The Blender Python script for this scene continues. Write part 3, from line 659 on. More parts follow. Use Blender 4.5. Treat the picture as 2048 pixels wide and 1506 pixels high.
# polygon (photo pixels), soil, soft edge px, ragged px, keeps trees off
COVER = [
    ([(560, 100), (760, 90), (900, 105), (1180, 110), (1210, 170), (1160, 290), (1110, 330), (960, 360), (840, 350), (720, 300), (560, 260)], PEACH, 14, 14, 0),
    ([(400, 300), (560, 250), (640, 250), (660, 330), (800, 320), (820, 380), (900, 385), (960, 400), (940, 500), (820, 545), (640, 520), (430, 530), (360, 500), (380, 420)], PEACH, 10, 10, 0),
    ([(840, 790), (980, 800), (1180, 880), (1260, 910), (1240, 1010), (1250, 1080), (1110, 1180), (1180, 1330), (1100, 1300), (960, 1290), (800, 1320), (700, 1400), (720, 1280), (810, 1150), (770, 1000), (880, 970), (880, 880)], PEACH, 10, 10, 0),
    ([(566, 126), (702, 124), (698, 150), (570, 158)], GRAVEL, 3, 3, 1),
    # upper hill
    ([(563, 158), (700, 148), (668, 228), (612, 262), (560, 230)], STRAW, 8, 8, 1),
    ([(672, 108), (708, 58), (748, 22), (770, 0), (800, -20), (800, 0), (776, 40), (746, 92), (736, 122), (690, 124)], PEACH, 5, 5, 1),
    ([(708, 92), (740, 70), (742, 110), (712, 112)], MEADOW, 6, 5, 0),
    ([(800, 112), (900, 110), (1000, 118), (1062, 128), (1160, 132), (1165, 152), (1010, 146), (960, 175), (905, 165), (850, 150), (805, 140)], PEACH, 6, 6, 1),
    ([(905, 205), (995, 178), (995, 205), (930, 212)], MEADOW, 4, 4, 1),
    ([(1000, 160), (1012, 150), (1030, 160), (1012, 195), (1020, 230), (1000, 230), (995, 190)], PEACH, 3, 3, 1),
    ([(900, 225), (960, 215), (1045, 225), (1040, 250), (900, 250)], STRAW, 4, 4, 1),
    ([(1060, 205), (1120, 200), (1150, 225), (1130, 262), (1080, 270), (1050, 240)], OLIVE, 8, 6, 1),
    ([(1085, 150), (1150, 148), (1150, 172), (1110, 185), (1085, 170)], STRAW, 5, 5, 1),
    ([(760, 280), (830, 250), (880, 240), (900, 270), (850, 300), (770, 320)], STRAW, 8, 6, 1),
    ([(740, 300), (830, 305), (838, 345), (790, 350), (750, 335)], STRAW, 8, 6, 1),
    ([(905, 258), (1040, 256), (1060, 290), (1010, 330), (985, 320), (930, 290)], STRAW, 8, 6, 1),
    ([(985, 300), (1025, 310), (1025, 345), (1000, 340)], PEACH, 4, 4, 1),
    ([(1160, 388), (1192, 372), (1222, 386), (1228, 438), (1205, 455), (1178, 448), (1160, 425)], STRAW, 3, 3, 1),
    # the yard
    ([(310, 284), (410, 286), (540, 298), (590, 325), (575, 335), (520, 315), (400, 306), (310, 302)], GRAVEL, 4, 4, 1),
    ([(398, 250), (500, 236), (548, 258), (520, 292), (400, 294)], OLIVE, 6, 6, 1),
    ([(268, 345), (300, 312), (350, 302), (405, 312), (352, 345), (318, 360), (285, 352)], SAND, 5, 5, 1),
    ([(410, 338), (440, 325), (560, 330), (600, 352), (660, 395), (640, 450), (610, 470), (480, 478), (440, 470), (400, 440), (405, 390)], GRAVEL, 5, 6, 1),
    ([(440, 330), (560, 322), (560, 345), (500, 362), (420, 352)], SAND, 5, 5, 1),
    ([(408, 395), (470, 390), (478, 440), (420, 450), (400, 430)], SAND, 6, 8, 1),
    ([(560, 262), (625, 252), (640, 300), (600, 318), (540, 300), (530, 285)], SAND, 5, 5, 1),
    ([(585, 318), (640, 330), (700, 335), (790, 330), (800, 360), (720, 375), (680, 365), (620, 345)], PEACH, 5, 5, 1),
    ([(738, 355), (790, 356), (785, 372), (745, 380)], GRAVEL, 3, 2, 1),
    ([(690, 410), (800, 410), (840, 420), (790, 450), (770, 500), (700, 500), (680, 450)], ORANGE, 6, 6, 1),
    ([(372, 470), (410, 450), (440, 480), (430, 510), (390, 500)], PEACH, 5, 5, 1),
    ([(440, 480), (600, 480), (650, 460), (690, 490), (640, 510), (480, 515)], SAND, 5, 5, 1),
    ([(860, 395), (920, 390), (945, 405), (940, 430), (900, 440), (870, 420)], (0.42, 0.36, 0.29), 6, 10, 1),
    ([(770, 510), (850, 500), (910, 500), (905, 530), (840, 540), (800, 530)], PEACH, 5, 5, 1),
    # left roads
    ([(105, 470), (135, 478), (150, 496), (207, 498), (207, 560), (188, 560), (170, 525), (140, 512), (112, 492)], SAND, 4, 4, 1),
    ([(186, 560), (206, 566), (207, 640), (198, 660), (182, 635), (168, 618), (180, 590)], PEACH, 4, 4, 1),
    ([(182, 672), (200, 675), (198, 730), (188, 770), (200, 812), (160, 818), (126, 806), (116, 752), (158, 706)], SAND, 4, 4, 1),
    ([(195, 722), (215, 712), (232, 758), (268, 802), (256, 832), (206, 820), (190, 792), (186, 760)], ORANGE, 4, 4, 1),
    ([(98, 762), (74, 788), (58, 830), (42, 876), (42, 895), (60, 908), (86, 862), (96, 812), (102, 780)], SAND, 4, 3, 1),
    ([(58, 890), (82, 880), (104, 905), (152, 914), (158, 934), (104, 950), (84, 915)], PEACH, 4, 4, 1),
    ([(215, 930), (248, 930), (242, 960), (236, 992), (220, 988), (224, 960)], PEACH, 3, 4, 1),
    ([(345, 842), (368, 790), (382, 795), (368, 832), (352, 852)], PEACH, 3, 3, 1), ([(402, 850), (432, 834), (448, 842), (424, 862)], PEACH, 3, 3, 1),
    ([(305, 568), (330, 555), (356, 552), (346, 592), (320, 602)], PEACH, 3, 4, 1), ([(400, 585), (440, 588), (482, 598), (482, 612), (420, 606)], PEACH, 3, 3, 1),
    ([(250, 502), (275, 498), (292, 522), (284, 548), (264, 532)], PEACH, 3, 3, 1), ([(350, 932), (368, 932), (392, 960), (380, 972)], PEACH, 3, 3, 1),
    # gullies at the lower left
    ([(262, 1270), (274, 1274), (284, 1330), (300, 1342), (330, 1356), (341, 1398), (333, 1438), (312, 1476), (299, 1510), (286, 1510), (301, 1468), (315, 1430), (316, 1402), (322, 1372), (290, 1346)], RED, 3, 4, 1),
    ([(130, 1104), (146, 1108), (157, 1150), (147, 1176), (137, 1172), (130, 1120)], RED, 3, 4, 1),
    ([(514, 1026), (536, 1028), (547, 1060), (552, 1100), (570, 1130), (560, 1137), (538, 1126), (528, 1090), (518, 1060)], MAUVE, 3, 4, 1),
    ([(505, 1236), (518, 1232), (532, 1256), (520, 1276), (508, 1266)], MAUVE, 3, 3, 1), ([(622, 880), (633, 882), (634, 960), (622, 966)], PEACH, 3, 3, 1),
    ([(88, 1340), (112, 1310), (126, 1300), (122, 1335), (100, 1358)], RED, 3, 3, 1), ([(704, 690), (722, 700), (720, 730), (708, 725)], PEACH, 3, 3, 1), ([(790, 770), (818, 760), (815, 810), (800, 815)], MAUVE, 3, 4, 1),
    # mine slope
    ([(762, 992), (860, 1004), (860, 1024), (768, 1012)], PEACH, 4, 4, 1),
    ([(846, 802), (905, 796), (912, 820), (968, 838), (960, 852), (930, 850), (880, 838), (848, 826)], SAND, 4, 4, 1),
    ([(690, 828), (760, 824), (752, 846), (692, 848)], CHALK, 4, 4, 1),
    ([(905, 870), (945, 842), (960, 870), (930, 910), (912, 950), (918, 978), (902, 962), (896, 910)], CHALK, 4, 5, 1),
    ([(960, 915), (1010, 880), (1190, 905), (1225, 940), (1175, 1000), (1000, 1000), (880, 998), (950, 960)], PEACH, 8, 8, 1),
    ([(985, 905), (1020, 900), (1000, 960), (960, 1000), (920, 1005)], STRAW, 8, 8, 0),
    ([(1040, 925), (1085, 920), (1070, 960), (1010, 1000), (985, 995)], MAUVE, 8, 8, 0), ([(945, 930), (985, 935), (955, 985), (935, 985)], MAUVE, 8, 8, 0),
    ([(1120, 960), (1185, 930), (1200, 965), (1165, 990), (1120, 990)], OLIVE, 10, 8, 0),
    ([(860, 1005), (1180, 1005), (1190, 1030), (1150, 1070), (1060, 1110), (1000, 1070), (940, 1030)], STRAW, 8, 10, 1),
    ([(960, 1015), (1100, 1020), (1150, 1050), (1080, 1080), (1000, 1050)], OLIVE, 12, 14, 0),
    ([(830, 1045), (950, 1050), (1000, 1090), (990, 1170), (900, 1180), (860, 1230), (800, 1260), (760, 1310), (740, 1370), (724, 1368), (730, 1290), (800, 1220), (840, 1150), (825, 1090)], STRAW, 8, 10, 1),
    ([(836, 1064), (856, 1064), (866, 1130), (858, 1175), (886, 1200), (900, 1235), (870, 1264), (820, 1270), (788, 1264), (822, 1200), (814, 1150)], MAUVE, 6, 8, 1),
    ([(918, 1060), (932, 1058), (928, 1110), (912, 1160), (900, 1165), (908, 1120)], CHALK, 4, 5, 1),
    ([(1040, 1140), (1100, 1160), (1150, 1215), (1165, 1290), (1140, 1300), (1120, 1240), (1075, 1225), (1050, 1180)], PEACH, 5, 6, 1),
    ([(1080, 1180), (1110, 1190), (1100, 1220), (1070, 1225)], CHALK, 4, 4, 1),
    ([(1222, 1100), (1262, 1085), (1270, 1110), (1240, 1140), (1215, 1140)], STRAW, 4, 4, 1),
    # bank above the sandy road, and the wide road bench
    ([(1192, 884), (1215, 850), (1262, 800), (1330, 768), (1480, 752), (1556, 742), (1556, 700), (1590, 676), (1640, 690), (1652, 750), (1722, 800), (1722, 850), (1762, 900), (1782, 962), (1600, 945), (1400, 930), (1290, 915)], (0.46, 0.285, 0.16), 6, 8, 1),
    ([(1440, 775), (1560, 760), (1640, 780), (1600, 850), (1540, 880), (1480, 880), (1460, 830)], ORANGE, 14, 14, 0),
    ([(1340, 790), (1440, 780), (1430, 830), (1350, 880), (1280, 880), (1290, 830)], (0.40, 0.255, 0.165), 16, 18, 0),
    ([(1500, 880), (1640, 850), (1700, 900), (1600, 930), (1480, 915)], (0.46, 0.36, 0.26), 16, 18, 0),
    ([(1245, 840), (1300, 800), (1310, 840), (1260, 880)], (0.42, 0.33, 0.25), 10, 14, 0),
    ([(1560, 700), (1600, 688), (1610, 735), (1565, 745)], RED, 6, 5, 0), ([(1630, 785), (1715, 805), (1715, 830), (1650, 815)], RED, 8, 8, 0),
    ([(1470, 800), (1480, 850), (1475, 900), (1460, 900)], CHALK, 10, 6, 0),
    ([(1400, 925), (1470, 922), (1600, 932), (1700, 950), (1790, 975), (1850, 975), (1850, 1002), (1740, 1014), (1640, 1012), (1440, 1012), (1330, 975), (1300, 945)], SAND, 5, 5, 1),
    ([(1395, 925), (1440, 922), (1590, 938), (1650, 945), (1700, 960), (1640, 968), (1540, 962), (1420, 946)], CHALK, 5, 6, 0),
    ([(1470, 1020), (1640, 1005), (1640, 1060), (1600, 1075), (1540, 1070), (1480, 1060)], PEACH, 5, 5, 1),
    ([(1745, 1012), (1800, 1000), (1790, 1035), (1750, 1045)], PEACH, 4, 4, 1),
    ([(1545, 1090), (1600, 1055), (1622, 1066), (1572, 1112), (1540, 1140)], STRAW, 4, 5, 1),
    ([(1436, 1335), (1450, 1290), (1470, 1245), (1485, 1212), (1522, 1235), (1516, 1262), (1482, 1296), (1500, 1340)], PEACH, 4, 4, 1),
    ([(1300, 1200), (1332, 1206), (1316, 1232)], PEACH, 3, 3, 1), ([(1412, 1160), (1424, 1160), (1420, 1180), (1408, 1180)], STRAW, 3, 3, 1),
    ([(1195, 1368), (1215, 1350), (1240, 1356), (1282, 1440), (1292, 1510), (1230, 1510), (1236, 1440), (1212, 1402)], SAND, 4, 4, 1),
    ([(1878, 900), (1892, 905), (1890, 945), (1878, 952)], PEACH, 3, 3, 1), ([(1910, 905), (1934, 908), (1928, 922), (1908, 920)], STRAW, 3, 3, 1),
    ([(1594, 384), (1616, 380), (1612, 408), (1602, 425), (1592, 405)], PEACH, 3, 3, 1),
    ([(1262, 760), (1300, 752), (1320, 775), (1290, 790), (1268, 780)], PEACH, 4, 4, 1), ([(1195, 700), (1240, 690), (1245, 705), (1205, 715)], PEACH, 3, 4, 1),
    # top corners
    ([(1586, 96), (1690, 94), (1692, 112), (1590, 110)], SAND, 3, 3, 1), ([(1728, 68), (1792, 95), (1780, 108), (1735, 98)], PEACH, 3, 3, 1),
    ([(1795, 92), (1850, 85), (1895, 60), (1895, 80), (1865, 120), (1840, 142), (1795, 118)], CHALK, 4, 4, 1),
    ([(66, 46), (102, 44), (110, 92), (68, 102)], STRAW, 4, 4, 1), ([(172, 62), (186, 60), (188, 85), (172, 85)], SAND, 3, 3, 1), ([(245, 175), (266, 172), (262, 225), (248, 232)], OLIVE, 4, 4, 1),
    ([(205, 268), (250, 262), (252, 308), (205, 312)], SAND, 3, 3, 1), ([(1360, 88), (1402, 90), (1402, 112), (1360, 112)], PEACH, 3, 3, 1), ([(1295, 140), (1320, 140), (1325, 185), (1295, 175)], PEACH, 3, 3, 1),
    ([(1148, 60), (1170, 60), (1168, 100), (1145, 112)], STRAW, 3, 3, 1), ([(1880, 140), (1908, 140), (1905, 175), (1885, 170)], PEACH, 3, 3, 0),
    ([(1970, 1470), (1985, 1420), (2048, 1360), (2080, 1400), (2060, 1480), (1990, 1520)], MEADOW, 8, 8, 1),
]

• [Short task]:
Of the lines above, copy each that contains "pixels".

• [Expected output]:
The Blender Python script for this scene continues. Write part 3, from line 659 on. More parts follow. Use Blender 4.5. Treat the picture as 2048 pixels wide and 1506 pixels high.
# polygon (photo pixels), soil, soft edge px, ragged px, keeps trees off